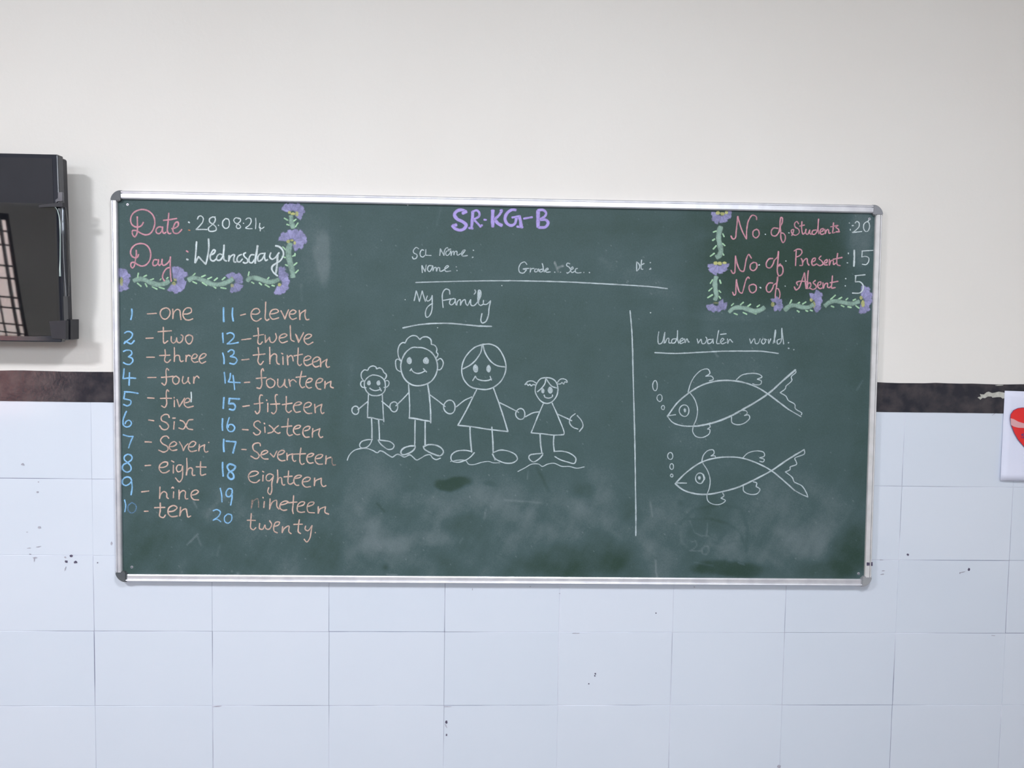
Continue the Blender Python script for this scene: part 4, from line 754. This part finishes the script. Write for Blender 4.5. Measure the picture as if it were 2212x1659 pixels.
words('white chalk girl with pigtails', [('L', FW, '1240 495 1180 510 1135 570 1120 640 1145 710 1200 770 1260 785 1310 765 1360 700 1375 620 1350 540 1300 505 1240 495/1240 500 1230 560 1195 610 1145 655/1242 505 1270 550 1310 595 1370 615/1135 560 1090 535 1040 540 1005 575 ! 1030 568 1040 586 1060 570 1075 588 1095 575 1130 580/1365 555 1400 515 1440 510 1475 530 1478 550 ! 1450 545 1440 570 1420 550 1405 565 1370 568/e 1207 645 13 24/e 1290 638 24 34/1220 690 1230 715 1280 725 1315 705 1312 690/1215 780 1170 880 1075 1115 ! 1200 1125 1330 1140 1440 1135 ! 1445 1115 1380 940 1310 780/1175 878 1100 890 1010 935/1370 905 1450 940 1530 980/1570 900 1520 940 1505 1000 1540 1050 1600 1072/1590 920 1640 980 1655 1040 1615 1100/1210 1345 1130 1350 1060 1365 1050 1395 1095 1440 1160 1410 1205 1360/1335 1322 1420 1320 1510 1345 1575 1400 1560 1455 1480 1440 1400 1415 1340 1380'), ('L', 3.4, '1175 1130 1180 1230 1195 1345/1330 1145 1325 1230 1335 1325')], ['white_soft'], 'chalk_figure')
words('wavy white chalk ground under father and son|wavy white chalk ground under the mother|wavy white chalk ground under the girl', [('K', 2.8, '65 1495 90 1430 160 1360 250 1332 340 1332 420 1360 480 1390 515 1365 560 1375 620 1415 690 1450 720 1430 760 1410 800 1425 850 1450 930 1420 970 1450 1020 1490 1080 1465 1150 1425 1210 1420 1240 1460 1290 1485 1350 1465'), ('L', 2.2, '170 1435 270 1420 340 1425 375 1465 430 1470 520 1445 600 1435 650 1450 720 1450/925 1548 1000 1510 1080 1465 1160 1465 1200 1490 1260 1465 1330 1455 1420 1490 1500 1490 1590 1510 1670 1495')], ['white_soft'], 'chalk_line')
# ---- fish
words('white chalk word Under|white chalk word water|white chalk word world', [('O', 2.5, '170 105 163 160 170 208 195 200 222 110 ! 215 203/225 200 240 165 255 160 258 200 275 200/320 165 285 170 280 200 305 200 325 160 330 95 ! 330 170 340 205/345 195 380 170 370 160 350 180 355 205 385 195/390 165 395 200 410 165 425 195 430 190/497 165 505 205 ! 530 170 540 205 560 205 580 165 570 150/620 170 590 175 590 205 615 200 632 165 ! 635 205/680 95 670 150 665 205 690 205/695 128 745 122/700 195 725 170 712 162 695 190 710 208 745 195/755 165 758 205 775 170 795 190 800 195/945 165 955 205 ! 985 165 995 205 1015 205 1035 165/1060 165 1045 190 1060 210 1080 190 1070 165 1092 175/1105 170 1108 205 1125 165/1145 205 1165 130 1165 90 1155 150 1160 200/1210 165 1180 180 1185 210 1210 195 1220 75 ! 1228 150 1235 210'), ('O', 3.2, '1275 198 1280 199/1274 245 1281 247/1320 258')], ['white_soft'])
words('white chalk underline below Under water world', [('O', 3.0, '135 283 300 290 500 282 700 272 900 270 1050 272 1190 290')], ['white_soft'], 'chalk_line')
words('upper white chalk fish', [('O', 3.6, '243 827 330 710 430 625 540 560 650 528 760 520 880 535 1000 575 1100 635 1200 710 1280 770'), ('O', 2.6, '1280 770 1385 830'), ('O', 4.2, '500 910 620 885 760 835 900 760 1020 690 1120 620 1220 530 1335 430'), ('O', 3.0, '243 827 290 880 380 908 500 910'),
  ('O', 2.5, '440 630 480 690 500 770 490 850 465 910 460 960 490 1000 550 1005 600 975 605 940 585 935 ! 608 915 600 895/420 620 440 550 480 480 540 430 590 425 605 460 570 485 ! 620 485 635 510 600 525/830 515 880 475 960 460 1030 470 1050 490 1010 510 ! 1045 525 1040 550 1000 558 970 548/790 830 795 880 840 898 900 885 945 840 935 815 900 820 ! 925 800 915 780 885 775/1335 430 1340 450 1300 490 1305 520 1255 570 1250 590 1205 625 ! 1255 655 1275 690 1330 725 1335 760 1390 800 1385 815/o 387 778 42 50/e 393 775 7 14/250 822 315 812')], ['white_soft'], 'chalk_fish')
words('lower white chalk fish', [('O', 3.4, '310 1400 400 1310 520 1225 640 1185 770 1173 880 1183 1000 1222 1130 1290 1240 1380 1330 1460'), ('O', 3.8, '310 1400 370 1450 470 1485 580 1492 700 1472 850 1430 980 1370 1130 1290 1270 1195 1410 1110'),
  ('O', 2.5, '1330 1460 1385 1490 1442 1515/545 1225 590 1300 608 1370 600 1440 580 1500 590 1550 640 1578 700 1575 738 1545 700 1525 ! 725 1505 715 1480/535 1220 550 1160 590 1118 635 1115 640 1145 615 1165 ! 650 1165 655 1180/885 1183 930 1140 1010 1122 1065 1135 1070 1165 1030 1180 ! 1070 1195 1060 1215 1030 1210/890 1420 895 1465 950 1492 1010 1485 1033 1450 1000 1425 ! 1005 1395 975 1385/1410 1110 1412 1145 1330 1185 1340 1210 1345 1235 1290 1260 1290 1280 1250 1300 ! 1310 1350 1325 1385 1390 1420 1430 1480 1442 1515/o 520 1355 36 45/550 1320 562 1360 540 1385/e 517 1352 9 13/315 1395 408 1397')], ['white_soft'], 'chalk_fish')
for cr_, s_, lb_ in (('O', 'o 138 566 20 44/o 177 670 22 30/o 206 752 13 18', 'three white chalk bubbles of the upper fish'), ('O', 'o 268 1165 22 30/o 280 1255 16 25/o 280 1332 11 12', 'three white chalk bubbles of the lower fish')):
    words(lb_, [(cr_, 2.3, s_)], ['white_soft'], 'chalk_bubbles')
# ---- student count block
words('pink chalk letters No in the top count line|pink chalk word of in the top count line|pink chalk word Students', [('M', 3.3, '485 490 510 530 540 520 555 420 575 230 ! 610 360 650 460 690 530 ! 695 400 720 280 770 215 820 235 825 275/820 400 780 430 780 490 815 515 855 480 850 420 820 400/1110 390 1050 385 1020 430 1030 480 1075 490 1120 440 1130 390 ! 1165 310 1165 250 1150 245 1135 330 1145 440 1150 530 1175 578 1200 550 1205 490 1180 455 1145 450'),
  ('N', 3.0, '275 330 255 298 225 320 230 370 275 400 285 445 240 480 195 465 180 415 210 405 205 440 185 485/320 300 318 400 335 465 365 440/290 360 355 345/375 400 370 450 395 470 425 410 ! 425 455 445 470/510 410 465 420 455 460 485 470 520 430 542 265 ! 535 400 545 465/560 440 600 420 605 395 575 400 560 440 580 470 615 460/625 400 630 460 650 410 670 405 680 455 700 450/740 315 735 400 730 450 760 440/700 370 790 350/800 350 770 375 805 400 810 435 770 435 820 435')], ['rosechalk'])
words('pink chalk letters No in the middle count line|pink chalk word of in the middle count line|pink chalk word Present', [('M', 3.3, '485 945 510 985 530 980 540 870 545 755 ! 570 870 610 950 650 960 670 900 690 790 720 735 755 785/785 840 745 870 745 930 785 950 825 910 820 850 785 840/1040 790 990 795 955 850 960 900 1000 915 1040 870 1060 810 ! 1100 770 1115 695 1105 850 1100 960 1120 1018 1160 1000 1175 930 1150 880 1110 890 1140 860'),
  ('N', 3.1, '245 680 240 780 235 885/215 690 260 665 310 675 320 710 290 750 245 770/310 790 325 815 325 880 290 882/325 860 350 810 385 790 395 850 415 880/440 840 490 820 500 785 470 790 450 840 465 880 520 860/575 755 545 790 580 820 600 860 560 885 525 870/610 850 650 840 655 805 625 820 620 870 660 875/685 800 685 880 705 820 735 815 740 870 770 850/795 720 785 800 790 870 830 885/735 800 855 775')], ['rosechalk'])
words('pink chalk letters No in the lowest count line|pink chalk word of in the lowest count line|pink chalk word Absent', [('M', 3.3, '505 1235 525 1275 545 1265 550 1170 558 1070 ! 575 1170 600 1235 630 1248 660 1160 690 1060 715 1035 728 1055/780 1130 730 1150 735 1220 770 1245 815 1215 815 1150 780 1130/1040 1115 990 1115 955 1170 965 1225 1000 1235 1040 1180 1050 1140 ! 1095 1110 1105 1030 1090 1150 1075 1250 1080 1320 1120 1320 1135 1260 1110 1190 1080 1190'),
  ('N', 3.2, '220 1165 240 1205 280 1180 320 1080 355 980 ! 365 1080 375 1190/265 1145 250 1110 300 1090 400 1100/405 950 395 1060 390 1190 ! 400 1130 430 1110 440 1150 410 1190/500 1080 470 1110 500 1140 510 1175 470 1200 430 1185/530 1150 570 1130 570 1100 540 1110 530 1160 560 1190 590 1180/600 1110 605 1185 630 1125 660 1120 660 1170 690 1175 700 1160/725 1020 720 1100 715 1180 765 1175/692 1112 800 1092')], ['rosechalk'])
words('white chalk number 20 at the top right', [('N', 2.6, '1025 320 1045 298 1075 310 1080 360 1040 410 990 442 ! 1050 438 1115 430/1180 300 1145 330 1140 390 1165 430 1195 425 1218 370 1205 310 1180 300/945 318 955 318/962 400 962 415/985 352 1005 352/1190 305 1208 282')], ['white'], 'chalk_number')
words('white chalk number 15 beside Present', [('N', 4.4, '1015 680 1015 790 1010 890'), ('N', 2.4, '1120 695 1115 770 ! 1160 760 1205 780 1205 830 1170 870 1120 865/1115 690 1190 685 1265 682/918 846 930 848'), ('N', 3, '935 715 937 728')], ['white'], 'chalk_number', 18)
words('white chalk number 5 beside Absent', [('N', 2.9, '1035 1020 1030 1100 ! 1090 1100 1130 1140 1130 1200 1090 1245 990 1248/1025 1018 1090 1012 1160 1005/898 1055 905 1058/892 1152 900 1152')], ['white'], 'chalk_number', 24)
words('white chalk full stop of the student count', [('M', 2.8, '938 466 944 470/850 878 866 872/1212 822/868 1172 882 1180/1202 1155/1250 447 1258 450')], ['white'], 'chalk_mark')
# ---- fixing screws in the board corners
for (cx, cy, mt) in ((276, 442, 'metal'), (1878, 473, 'metal'), (285, 1225, 'cap_grey'), (1854.5, 1239, 'cap_grey')):
    p = unp(cx, cy, SY); bm = bmesh.new()
    bmesh.ops.create_cone(bm, cap_ends=True, segments=20, radius1=.0046, radius2=.0034, depth=.0024, matrix=Matrix.Translation((p[0], SY-.0012, p[2])) @ Matrix.Rotation(math.radians(90), 4, 'X'))
    s = bpart('screw', bm, MT[mt])
    bm = bmesh.new(); bmesh.ops.create_cone(bm, cap_ends=True, segments=12, radius1=.0016, radius2=.0016, depth=.0006, matrix=Matrix.Translation((p[0], SY-.0026, p[2])) @ Matrix.Rotation(math.radians(90), 4, 'X'))
    bpart('screw_slot', bm, MT['hole'], parent=s)
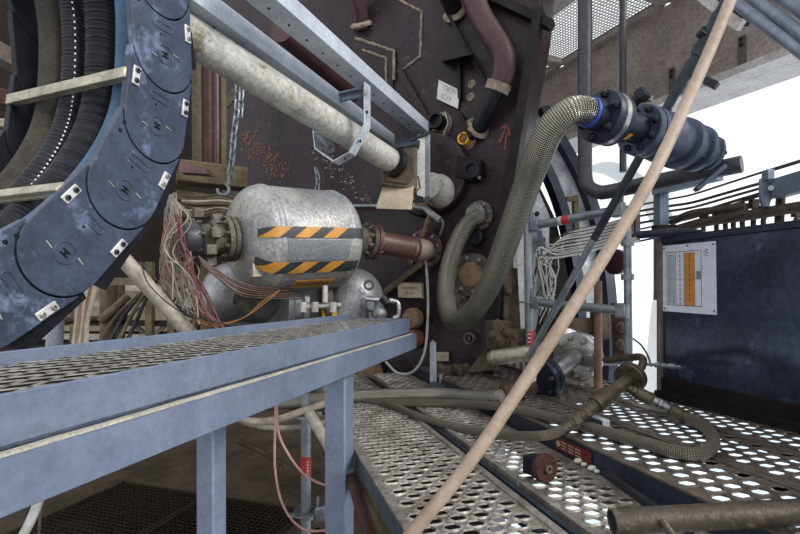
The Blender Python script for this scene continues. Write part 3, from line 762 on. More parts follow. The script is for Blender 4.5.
# ------------------------------------------------------------------ chains
def chain_links(pts, r, w, name, label, m='scaffold', hook=True, double=None):
    t = thing(name, label, 'chain', pts[-1])
    path = dense(spline(pts, 6), .004); L = [0]
    for a, b in zip(path, path[1:]): L.append(L[-1]+(b-a).length)
    pitch = w*2.0; k = 0; d = pitch/2; i = 0
    while d < L[-1]-pitch*.3:
        while L[i] < d: i += 1
        c = path[i]; ax = (path[min(i+3, len(path)-1)]-path[max(i-3, 0)]).normalized(); x, y, _ = frame(ax)
        s_ = x*math.cos(.5)+y*math.sin(.5) if k % 2 else x*math.cos(.5+math.pi/2)+y*math.sin(.5+math.pi/2)
        h = pitch*.36; loop = []
        for q in range(9): a = math.pi*q/8; loop.append(c+ax*(h+w*.55*math.sin(a))+s_*w*.6*math.cos(a))
        for q in range(9): a = math.pi+math.pi*q/8; loop.append(c+ax*(-h+w*.55*math.sin(a))+s_*w*.6*math.cos(a))
        part('link', MB().tube(loop+[loop[0], loop[1]], r, 8), m, t)
        d += pitch; k += 1
    if hook:
        c = pts[-1]; hk = [c+Z*.02, c-Z*.02]+[c-Z*.05+V((-.03,0,0))+ (V((1,0,0))*math.cos(a)+Z*math.sin(a))*.03 for a in [math.pi/2*.6-math.pi*1.35*q/12 for q in range(13)]]
        part('hook', MB().tube(spline(hk, 3), .009, 8), m, t)
    return t
chain_links([P(238,84,2.6), P(237,110,2.6), P(234,135,2.6), P(232,160,2.58), P(229,180,2.55)], .0055, .023, 'lifting_chain', 'hanging steel lifting chain with hook left of the striped tank')
chain_links([P(242,84,2.61), P(241,100,2.61), P(240,122,2.61)], .0055, .023, 'lifting_chain', 'short doubled strand of chain beside the lifting chain', hook=False)
chain_links([P(316,168,2.95), P(318,180,2.93), P(317,192,2.9)], .005, .02, 'lifting_chain', 'short chain above the middle of the striped tank', hook=False)
# ------------------------------------------------------------------ steel scaffold decks
def D(l, s, z): return qd*l+pd*s+Z*z
def deck(l0, l1, s0, s1, z, m, side, label, nl=5, pr=.041, hl=.023, hw=.0145, rail=.022, dl=.062, dr=.062):
    t = thing('scaffold_deck', label, 'scaffold deck', D((l0+l1)/2, (s0+s1)/2, z-.06), 'perforated steel scaffold decks')
    a0, a1 = l0+rail, l1-rail; pl = (a1-a0)/nl; n = int((s1-s0)/pr); pr = (s1-s0)/n
    mb = MB()
    cell = [(-.5,-.5),(0,-.5),(.5,-.5),(.5,0),(.5,.5),(0,.5),(-.5,.5),(-.5,0)]
    def hole(kx, ky, dx, dz):
        # elongated hexagon with rounded ends, 8 points in the same order as the cell
        return [(-dx*.62,-ky),(0,-ky*1.05),(dx*.62,-ky),(dx,0),(dx*.62,ky),(0,ky*1.05),(-dx*.62,ky),(-dx,0)]
    for i in range(n):
        sc_ = s0+pr*(i+.5); odd = i % 2
        if odd:
            for (x0, x1) in ((a0, a0+pl/2), (a1-pl/2, a1)):
                mb.add([D(x0, sc_-pr/2, z), D(x1, sc_-pr/2, z), D(x1, sc_+pr/2, z), D(x0, sc_+pr/2, z)], [(0,1,2,3)])
        for j in range(nl-odd):
            lc = a0+pl*(j+.5+.5*odd)
            vs = [D(lc+x*pl, sc_+y*pr, z) for x, y in cell]
            for g, dz in ((1.42, 0), (1.16, .0042), (1.03, .004), (1.0, -.001)):
                vs += [D(lc+x*g, sc_+y*g, z+dz) for x, y in hole(0, hw, hl, 0)]
            fs = []
            for k in range(4):
                for q in range(8): fs.append((k*8+q, k*8+(q+1) % 8, k*8+8+(q+1) % 8, k*8+8+q))
            mb.add(vs, fs)
    part('deck_plate', mb, m, t)
    for (x0, x1, sgn) in ((l0, l0+rail, 1), (l1-rail, l1, -1)):
        r = MB().box(D((x0+x1)/2, (s0+s1)/2, z+.002), (rail, s1-s0, .009), axes=(qd, pd, Z)); r.slot(1)
        xe = l0+.0015 if sgn > 0 else l1-.0015
        dp = dl if sgn > 0 else dr
        r.box(D(xe, (s0+s1)/2, z+.001-dp/2), (.003, s1-s0, dp), axes=(qd, pd, Z))
        r.box(D(xe+sgn*.01, (s0+s1)/2, z+.002-dp), (.02, s1-s0, .003), axes=(qd, pd, Z))
        part('side_rail', r, (m, side), t, bevel=.0012)
    for s_ in (s0, s1): part('end_cap', MB().box(D((l0+l1)/2, s_, z-dr/2), (l1-l0, .004, dr+.002), axes=(qd, pd, Z)), side, t)
    return t
deck(.355, .735, -.2, 3.45, 1.10, 'plank', 'plank_side', 'grey perforated scaffold deck nearest the bench, under the wooden pole foot')
deck(.790, 1.070, -.2, 3.42, 1.10, 'plank', 'plank', 'grey perforated scaffold deck carrying the rusty cap wheel', nl=4)
d3 = deck(1.085, 1.40, -.3, 3.40, 1.17, 'plank_brown', 'plank_dark', 'raised brown scaffold deck with dark side and red sticker', nl=4, pr=.05, hl=.026, hw=.017, dr=.02)
deck(1.405, 1.70, -.3, 3.36, 1.17, 'plank_brown', 'plank_brown', 'brown scaffold deck in the middle of the raised ones, below hose loop', nl=4, pr=.05, hl=.026, hw=.017, dl=.02, dr=.02)
deck(1.705, 1.985, -.3, 3.3, 1.17, 'plank_brown', 'plank_brown', 'brown scaffold deck along the foot of the dark panel', nl=4, pr=.05, hl=.026, hw=.017, dl=.02, dr=.02)
solo('deck_gap_bar', MB().box(D(.763, 1.5, 1.085), (.018, 3.6, .03), axes=(qd, pd, Z)), 'plank_dark', 'dark narrow steel bar in the gap between the two low grey decks', 'bar')
solo('scaffold_beam', MB().box(D(1.085, 1.55, 1.06), (.028, 3.6, .10), axes=(qd, pd, Z)), 'plank_dark', 'dark beam under the left edge of the raised deck', 'beam')
# sticker on the dark side of the raised deck
q = [(556,443),(591,462)]
def side_pt(u, v):
    # point on the plane l = 1.085
    k = (u-CX)/F; d = 1.083/(.958*k+.287); return P(u, v, d)
p0, p1 = side_pt(556,443), side_pt(592,463); L = (p1-p0).length; xd = -pd; c = (p0+p1)/2; c.z = 1.136
c = c-qd*.003
st = solo('sticker', MB().box(c, (L, .002, .046), axes=(pd, qd, Z)), 'red_dark', 'dark red sticker on the side of the raised deck', 'sticker')
sl = MB().lathe(c+pd*L*.40-qd*.0012, -qd, [(0,.012),(.0006,.012)], 14); part('logo', sl, 'sign_tan', st)
random.seed(5)
for j in range(3):
    for k in range(3): part('print_line', MB().box(c-pd*(-.24+.2*k)*L-qd*.0014+Z*(.011-.011*j), (L*.15, .0008, .004), axes=(pd, qd, Z)), 'sign_tan', st)
# crumbs of plaster beside the sticker
for i, (u, v, r) in enumerate(((583,462,.012),(589,465,.009),(597,470,.012),(602,473,.008))):
    p = side_pt(u, v)-qd*.02; p.z = 1.112+r*.5
    solo('plaster_crumb', MB().sphere(p, r, 8, (1.3,1,.8)), 'sign_white', 'white plaster crumb below the dark red sticker', 'crumb', 'plaster crumbs by the red sticker')

# ------------------------------------------------------------------ dark panel at the right
PB0, PB1 = V((1.288, 2.40, 0)), V((1.93, .55, 0)); pdir = (PB1-PB0).normalized(); pn = Z.cross(pdir)
if pn.x > 0: pn = -pn
PL = (PB1-PB0).length; zt, zb = 1.962, 1.172
pan = thing('panel', 'dark blue-black sheet metal panel standing at the right edge', 'panel', (PB0+PB1)/2+Z*zb)
part('sheet', MB().box(PB0+pdir*PL/2+Z*(zt+zb)/2-pn*.02, (PL, .012, zt-zb), axes=(pdir, pn, Z)), 'panel_dark', pan)
part('edge_post', MB().box(PB0+pdir*.008+Z*(zt+zb)/2-pn*.02, (.026, .045, zt-zb+.006), axes=(pdir, pn, Z)), 'panel_edge', pan, 'brownish edge post', bevel=.003)
part('top_rail', MB().box(PB0+pdir*PL/2+Z*(zt-.005)-pn*.02, (PL, .04, .03), axes=(pdir, pn, Z)), 'plank_dark', pan, bevel=.003)
part('kick_rail', MB().box(PB0+pdir*PL/2+Z*(zb+.02)-pn*.0, (PL, .05, .04), axes=(pdir, pn, Z)).box(PB0+pdir*PL/2+Z*(zb+.07)-pn*.01, (PL, .02, .07), axes=(pdir, pn, Z)), 'hull_edge', pan, bevel=.004)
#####
Extract from the material all lines containing the string "scene".

**Result for this task:**
Continue the Blender Python script for this scene: part 4, from line 754. This part finishes the script. Write for Blender 4.5. Measure the picture as if it were 2212x1659 pixels.
The Blender Python script for this scene continues. Write part 3, from line 762 on. More parts follow. The script is for Blender 4.5.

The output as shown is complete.